The U.S. military presence in the Philippines has long been resisted by the Filipino public, with mass movements successfully pressuring the government to expel American bases in the early 1990s. That victory came after decades of struggle under a U.S.-backed dictatorship and, today, with a Marcos back in power, the U.S. is strengthening its alliance even as authoritarianism tightens its grip.

As Washington turns the Philippines into a potential battleground for great-power conflict, Filipino activists hope Americans will also confront the long-buried history of how the U.S. first came to occupy the archipelago — through invasion, colonization, and the mass killing of Filipinos in the name of empire.

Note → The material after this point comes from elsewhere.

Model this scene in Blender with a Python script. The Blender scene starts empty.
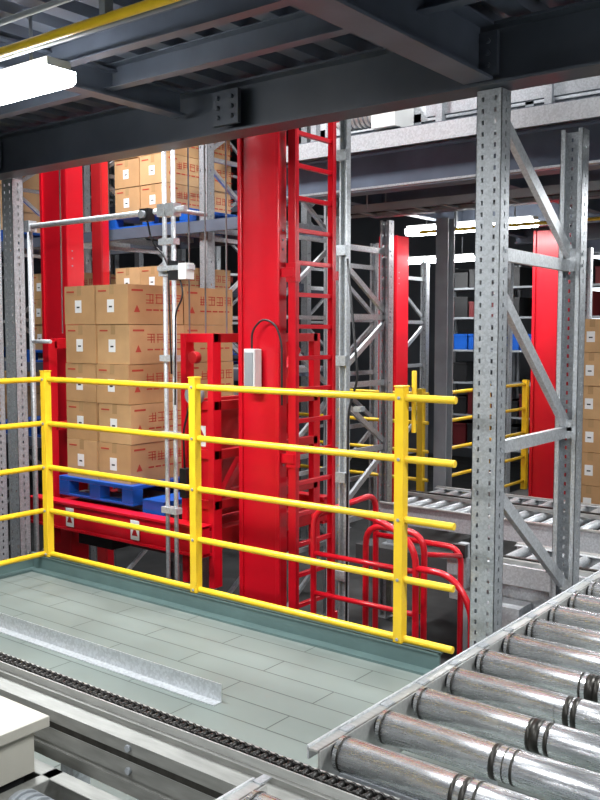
import bpy, bmesh, math, random
from mathutils import Vector, Matrix
random.seed(7)
S=bpy.context.scene

# ---------------------------------------------------------------- materials
def mat(name,col,rough=0.5,metal=0.0,var=0.08,scale=6.0,bump=0.0,spec=0.5,emit=None,es=0,coat=0,vor=False,rv=0.0,stretch=None):
    m=bpy.data.materials.new(name); m.use_nodes=True
    nt=m.node_tree; b=nt.nodes['Principled BSDF']
    c=(col[0],col[1],col[2],1)
    b.inputs['Base Color'].default_value=c
    b.inputs['Roughness'].default_value=rough
    b.inputs['Metallic'].default_value=metal
    b.inputs['Specular IOR Level'].default_value=spec
    if coat: b.inputs['Coat Weight'].default_value=coat; b.inputs['Coat Roughness'].default_value=0.12
    if emit:
        b.inputs['Emission Color'].default_value=(*emit,1); b.inputs['Emission Strength'].default_value=es
    if var>0:
        tc=nt.nodes.new('ShaderNodeTexCoord')
        mp=nt.nodes.new('ShaderNodeMapping')
        if stretch: mp.inputs['Scale'].default_value=stretch
        nt.links.new(tc.outputs['Object'],mp.inputs['Vector'])
        if vor:
            t=nt.nodes.new('ShaderNodeTexVoronoi'); t.inputs['Scale'].default_value=scale; out=t.outputs['Color']
            bw=nt.nodes.new('ShaderNodeRGBToBW'); nt.links.new(out,bw.inputs[0]); fac=bw.outputs[0]
        else:
            t=nt.nodes.new('ShaderNodeTexNoise'); t.inputs['Scale'].default_value=scale; t.inputs['Detail'].default_value=6; fac=t.outputs['Fac']
        nt.links.new(mp.outputs['Vector'],t.inputs['Vector'])
        r=nt.nodes.new('ShaderNodeValToRGB')
        r.color_ramp.elements[0].position=0.3; r.color_ramp.elements[1].position=0.72
        r.color_ramp.elements[0].color=tuple(max(0,x*(1-var)) for x in col)+(1,)
        r.color_ramp.elements[1].color=tuple(min(1,x*(1+var)) for x in col)+(1,)
        nt.links.new(fac,r.inputs['Fac']); nt.links.new(r.outputs['Color'],b.inputs['Base Color'])
        if rv>0:
            mr=nt.nodes.new('ShaderNodeMapRange'); mr.inputs['To Min'].default_value=max(0,rough-rv); mr.inputs['To Max'].default_value=min(1,rough+rv)
            nt.links.new(fac,mr.inputs['Value']); nt.links.new(mr.outputs['Result'],b.inputs['Roughness'])
        if bump>0:
            bp=nt.nodes.new('ShaderNodeBump'); bp.inputs['Strength'].default_value=bump; bp.inputs['Distance'].default_value=0.01
            nt.links.new(fac,bp.inputs['Height']); nt.links.new(bp.outputs['Normal'],b.inputs['Normal'])
    return m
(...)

Most of all, though, they want those lessons to be transposed to the present, to stop the looming threat that their country could be sacrificed to war with China in the name of that same empire.

“Of course, we have a maritime dispute with China, but that maritime dispute should not be used as a justification to allow a country like the U.S. to use the Philippines as its forward military base,” Palatino said. “We should resolve our maritime dispute with China diplomatically and peacefully.”